2.(c) Classification of Given Points
The classifier rule is:
Assign to blue class if \[(1 + X_1)^2 + (2 - X_2)^2 > 4\]
Otherwise, assign to red class
Now evaluate this for four observations:
classify_point <- function(x1, x2) {
value <- (1 + x1)^2 + (2 - x2)^2
if (value > 4) return("Blue") else return("Red")
}
obs <- data.frame(
X1 = c(0, -1, 2, 3),
X2 = c(0, 1, 2, 8)
)
obs$Class <- mapply(classify_point, obs$X1, obs$X2)
knitr::kable(obs, caption = "Classification of Observations")| X1 | X2 | Class |
|---|---|---|
| 0 | 0 | Blue |
| -1 | 1 | Red |
| 2 | 2 | Blue |
| 3 | 8 | Blue |
Interpretation
| Observation | Computation | Classification |
|---|---|---|
| (0, 0) | \(1^2 + 2^2 = 5\) | Blue |
| (-1, 1) | \(0^2 + 1^2 = 1\) | Red |
| (2, 2) | \(3^2 + 0^2 = 9\) | Blue |
| (3, 8) | \(4^2 + (-6)^2 = 52\) | Blue |
Ploting Observations on the Decision Boundary
ggplot() +
geom_point(data = grid, aes(x = X1, y = X2, color = inside), alpha = 0.2) +
geom_path(data = circle_df, aes(x = X1, y = X2), color = "black", size = 1) +
geom_point(aes(x = h, y = k), color = "red", size = 3) +
geom_point(data = obs, aes(x = X1, y = X2, color = Class), size = 3, shape = 17) +
scale_color_manual(values = c("Red" = "red", "Blue" = "blue", "TRUE" = "skyblue", "FALSE" = "gray"),
name = "Classification") +
labs(title = "Classifier Decision Boundary with Observations",
x = "X1", y = "X2") +
coord_equal() +
theme_minimal()
This plot: - Shows the circular boundary - Classifies the given points as red or blue - Uses triangle shapes to highlight the observation points
2.(d) Linear in Transformed Space
The decision boundary from part (c) is:
\[(1 + X_1)^2 + (2 - X_2)^2 = 4\]
Expanding both terms:
\[(1 + X_1)^2 = 1 + 2X_1 +
X_1^2\]
\[(2 - X_2)^2 = 4 - 4X_2 + X_2^2\]
Adding:
\[ 1 + 2X_1 + X_1^2 + 4 - 4X_2 + X_2^2 = 4 \\ \Rightarrow X_1^2 + X_2^2 + 2X_1 - 4X_2 + 1 = 0 \]

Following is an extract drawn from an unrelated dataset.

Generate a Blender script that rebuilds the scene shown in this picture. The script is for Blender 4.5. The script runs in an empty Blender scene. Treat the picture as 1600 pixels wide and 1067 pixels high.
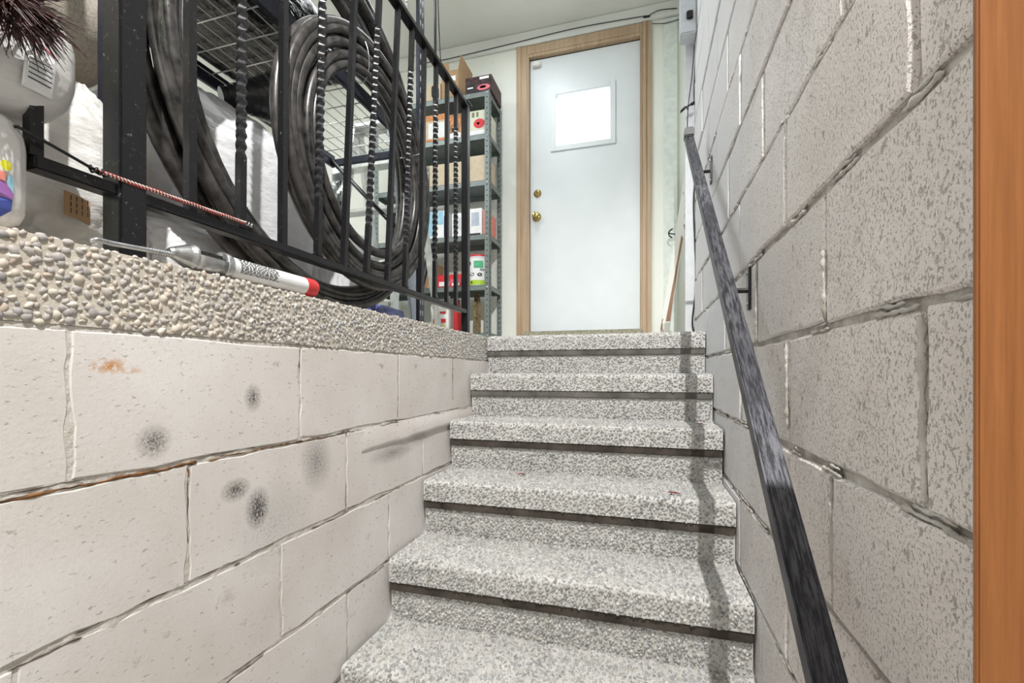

This is not linear in \(X_1\) and \(X_2\), due to the squared terms.
But It Is Linear in Transformed Features
Let’s define new features:
- \(Z_1 = X_1\)
- \(Z_2 = X_2\)
- \(Z_3 = X_1^2\)
- \(Z_4 = X_2^2\)
Then the decision boundary becomes:
\[Z_3 + Z_4 + 2Z_1 - 4Z_2 + 1 = 0\]
This is a linear equation in terms of \(Z_1, Z_2, Z_3, Z_4\) —
i.e., the classifier has a linear decision boundary in the
transformed (nonlinear) feature space.
This is the core idea behind polynomial kernels in machine learning!